## WHAT TO PRODUCE
Quote word for word the lines below, beginning with the first and ending with the one that has "sc.camera = cam". Drop the pictures.

=======

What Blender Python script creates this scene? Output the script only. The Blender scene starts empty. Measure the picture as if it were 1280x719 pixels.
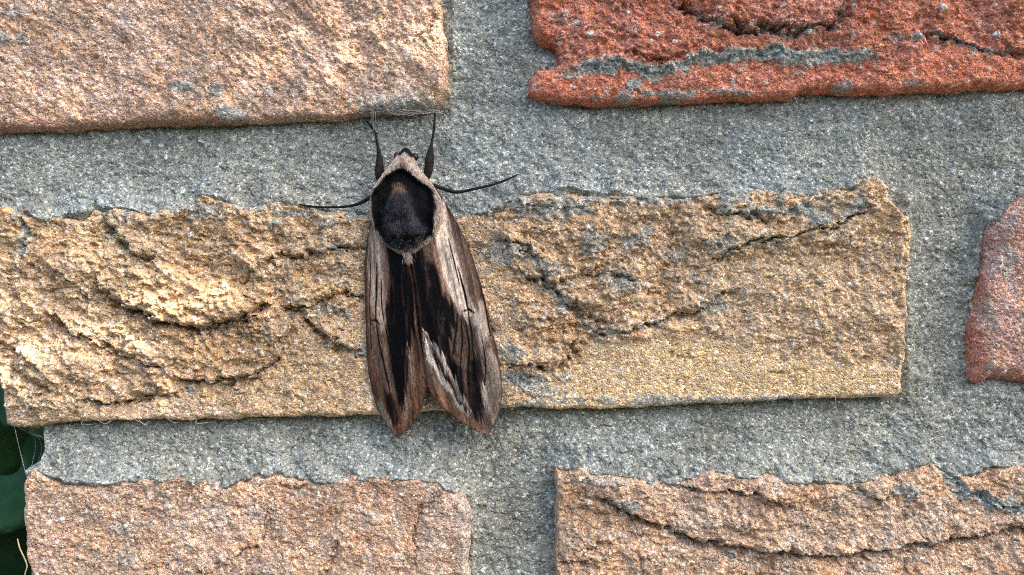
import bpy, math, random
import numpy as np
from mathutils import Vector

# ------------------------------------------------------------------ camera, sky, sun, exposure
sc = bpy.context.scene
S = 0.00016                      # one photo pixel on the wall face = 0.16 mm
DPX = 1065.0                     # camera distance in the same pixels
cam_d = bpy.data.cameras.new('camera'); cam = bpy.data.objects.new('camera', cam_d)
sc.collection.objects.link(cam)
cam.location = (0, -DPX * S, 0); cam.rotation_euler = (math.radians(90), 0, 0)
cam_d.sensor_width = 36; cam_d.lens = 36 * DPX / 1280
cam_d.clip_start = 0.005; cam_d.clip_end = 200
cam_d.dof.use_dof = True; cam_d.dof.focus_distance = (DPX - 8) * S; cam_d.dof.aperture_fstop = 11
sc.camera = cam

TO_SUN = Vector((0.56, -0.40, 0.73)).normalized()
w = bpy.data.worlds.new('World'); sc.world = w; w.use_nodes = True
nt = w.node_tree
sky = nt.nodes.new('ShaderNodeTexSky'); sky.sky_type = 'NISHITA'; sky.sun_disc = False
sky.sun_elevation = math.asin(TO_SUN.z); sky.sun_rotation = math.atan2(TO_SUN.x, TO_SUN.y)
sky.air_density = 0.8; sky.dust_density = 3.0; sky.ozone_density = 0.6
bg = nt.nodes['Background']; nt.links.new(sky.outputs[0], bg.inputs[0]); bg.inputs[1].default_value = 0.15
sun_d = bpy.data.lights.new('sun', 'SUN'); sun_d.energy = 2.0; sun_d.angle = math.radians(0.6)
sun_d.color = (1.0, 0.94, 0.86)
sun = bpy.data.objects.new('sun', sun_d); sc.collection.objects.link(sun)
sun.rotation_euler = (-TO_SUN).to_track_quat('-Z', 'Y').to_euler()
sc.view_settings.view_transform = 'Standard'; sc.view_settings.look = 'None'
sc.view_settings.exposure = 1.85; sc.view_settings.gamma = 1
sc.render.engine = 'CYCLES'
sc.cycles.max_bounces = 6; sc.cycles.use_denoising = False; sc.cycles.filter_width = 1.1
C = sc.collection

# ------------------------------------------------------------------ helpers
rng = np.random.default_rng(7); random.seed(7)
def lin(r, g, b):                # photo colour (0..255) to linear
    c = np.array([r, g, b], float) / 255
    return np.where(c <= 0.04045, c / 12.92, ((c + 0.055) / 1.055) ** 2.4)
TAB = rng.random((512, 512)).astype(np.float32)
f32 = np.float32
def hsh(ix, iy, seed):
    return TAB[(iy + (seed * 71) % 509) & 511, (ix + (seed * 37) % 503) & 511]
def vn(x, y, s, seed):
    x = (x * f32(1 / s)).astype(f32); y = (y * f32(1 / s)).astype(f32)
    ix = np.floor(x); iy = np.floor(y); fx = x - ix; fy = y - iy
    ix = ix.astype(np.int32); iy = iy.astype(np.int32)
    fx = fx * fx * fx * (fx * (fx * 6 - 15) + 10); fy = fy * fy * fy * (fy * (fy * 6 - 15) + 10)
    a = hsh(ix, iy, seed); b = hsh(ix + 1, iy, seed); c = hsh(ix, iy + 1, seed); d = hsh(ix + 1, iy + 1, seed)
    return (a * (1 - fx) + b * fx) * (1 - fy) + (c * (1 - fx) + d * fx) * fy - 0.5
def fbm(x, y, s, seed, oct=4, gain=0.55):
    r = 0; a = 1.0
    for i in range(oct):
        r = r + a * vn(x + 13.7 * i, y - 7.3 * i, s, seed + i); s *= 0.5; a *= gain
    return r
def worley(x, y, cell, seed):
    x = (x / cell).astype(f32); y = (y / cell).astype(f32)
    gx = np.floor(x).astype(np.int32); gy = np.floor(y).astype(np.int32)
    f1 = None
    for dx in (-1, 0, 1):
        for dy in (-1, 0, 1):
            cx = gx + dx; cy = gy + dy
            ax = cx + hsh(cx, cy, seed) - x; ay = cy + hsh(cx, cy, seed + 1) - y
            d = ax * ax + ay * ay; r = hsh(cx, cy, seed + 2)
            if f1 is None: f1, rid = d, r
            else:
                m = d < f1; f1 = np.where(m, d, f1); rid = np.where(m, r, rid)
    return np.sqrt(f1), rid
def sstep(a, b, x):
    t = np.clip((x - a) / (b - a), 0, 1); return t * t * (3 - 2 * t)
def poly_sdf(x, y, P):           # positive inside
    P = np.array(P, float); n = len(P); x = x.astype(f32); y = y.astype(f32)
    d = np.full(x.shape, 9e9, f32); ins = np.zeros(x.shape, bool)
    for i in range(n):
        ax, ay = P[i]; bx, by = P[(i + 1) % n]
        ex, ey = bx - ax, by - ay
        rx = x - f32(ax); ry = y - f32(ay)
        t = np.clip((rx * f32(ex) + ry * f32(ey)) * f32(1 / (ex * ex + ey * ey + 1e-9)), 0, 1)
        rx -= t * f32(ex); ry -= t * f32(ey)
        d = np.minimum(d, rx * rx + ry * ry)
        if ay != by:
            ins ^= ((ay > y) != (by > y)) & (x < (bx - ax) * (y - ay) / (by - ay) + ax)
    d = np.sqrt(d)
    return np.where(ins, d, -d)
def line_d(x, y, P):             # distance, signed side (+ = left of travel in image terms: up for rightward), and 0..1 along
    P = np.array(P, float)
    L = np.hypot(*np.diff(P, axis=0).T); cum = np.concatenate([[0], np.cumsum(L)])
    d = np.full(x.shape, 9e9); sd = np.zeros(x.shape); al = np.zeros(x.shape)
    for i in range(len(P) - 1):
        ax, ay = P[i]; ex, ey = P[i + 1] - P[i]
        t = np.clip(((x - ax) * ex + (y - ay) * ey) / (ex * ex + ey * ey + 1e-9), 0, 1)
        dd = np.hypot(x - ax - t * ex, y - ay - t * ey)
        m = dd < d; d = np.where(m, dd, d)
        sd = np.where(m, np.sign(ey * (x - ax) - ex * (y - ay)), sd)
        al = np.where(m, (cum[i] + t * L[i]) / cum[-1], al)
    return d, sd, al
def to_world(px, py, h):
    return np.stack([(px - 640) * S, -h * S, (359.5 - py) * S], -1)

def link_mesh(name, V, F4=None, F3=None, mat=None, parent=None, attrs=None, smooth=True):
    me = bpy.data.meshes.new(name)
    nq = 0 if F4 is None else len(F4); n3 = 0 if F3 is None else len(F3)
    me.vertices.add(len(V)); me.vertices.foreach_set('co', np.ascontiguousarray(V, np.float32).ravel())
    li = np.concatenate(([np.asarray(F4).ravel()] if nq else []) + ([np.asarray(F3).ravel()] if n3 else [])).astype(np.int32)
    me.loops.add(len(li)); me.loops.foreach_set('vertex_index', li)
    me.polygons.add(nq + n3)
    st = np.concatenate([np.arange(nq) * 4, nq * 4 + np.arange(n3) * 3]).astype(np.int32)
    me.polygons.foreach_set('loop_start', st)
    me.polygons.foreach_set('loop_total', np.concatenate([np.full(nq, 4), np.full(n3, 3)]).astype(np.int32))
    me.polygons.foreach_set('use_smooth', np.full(nq + n3, smooth))
    for k, v in (attrs or {}).items():
        if v.ndim == 2:
            a = me.attributes.new(k, 'FLOAT_COLOR', 'POINT')
            a.data.foreach_set('color', np.concatenate([v, np.ones((len(v), 1))], 1).astype(np.float32).ravel())
        else:
            a = me.attributes.new(k, 'FLOAT', 'POINT'); a.data.foreach_set('value', v.astype(np.float32))
    me.update(); me.validate()
    if mat: me.materials.append(mat)
    o = bpy.data.objects.new(name, me); C.objects.link(o)
    if parent: o.parent = parent
    return o
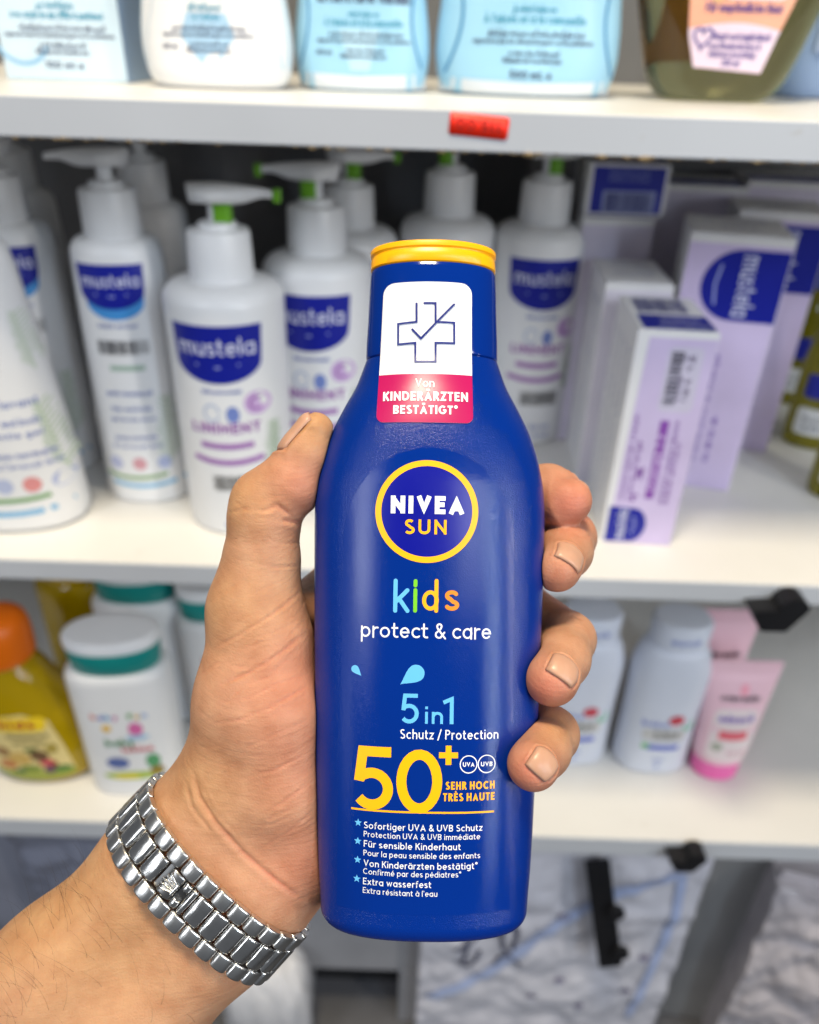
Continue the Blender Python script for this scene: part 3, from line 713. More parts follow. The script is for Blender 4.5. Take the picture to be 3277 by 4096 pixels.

=======

## RESPONSE TO THE EXERCISE
What Blender Python script creates this scene? Output the script only. The Blender scene starts empty. Measure the picture as if it were 1280x719 pixels.
import bpy, math, random
import numpy as np
from mathutils import Vector

# ------------------------------------------------------------------ camera, sky, sun, exposure
sc = bpy.context.scene
S = 0.00016                      # one photo pixel on the wall face = 0.16 mm
DPX = 1065.0                     # camera distance in the same pixels
cam_d = bpy.data.cameras.new('camera'); cam = bpy.data.objects.new('camera', cam_d)
sc.collection.objects.link(cam)
cam.location = (0, -DPX * S, 0); cam.rotation_euler = (math.radians(90), 0, 0)
cam_d.sensor_width = 36; cam_d.lens = 36 * DPX / 1280
cam_d.clip_start = 0.005; cam_d.clip_end = 200
cam_d.dof.use_dof = True; cam_d.dof.focus_distance = (DPX - 8) * S; cam_d.dof.aperture_fstop = 11
sc.camera = cam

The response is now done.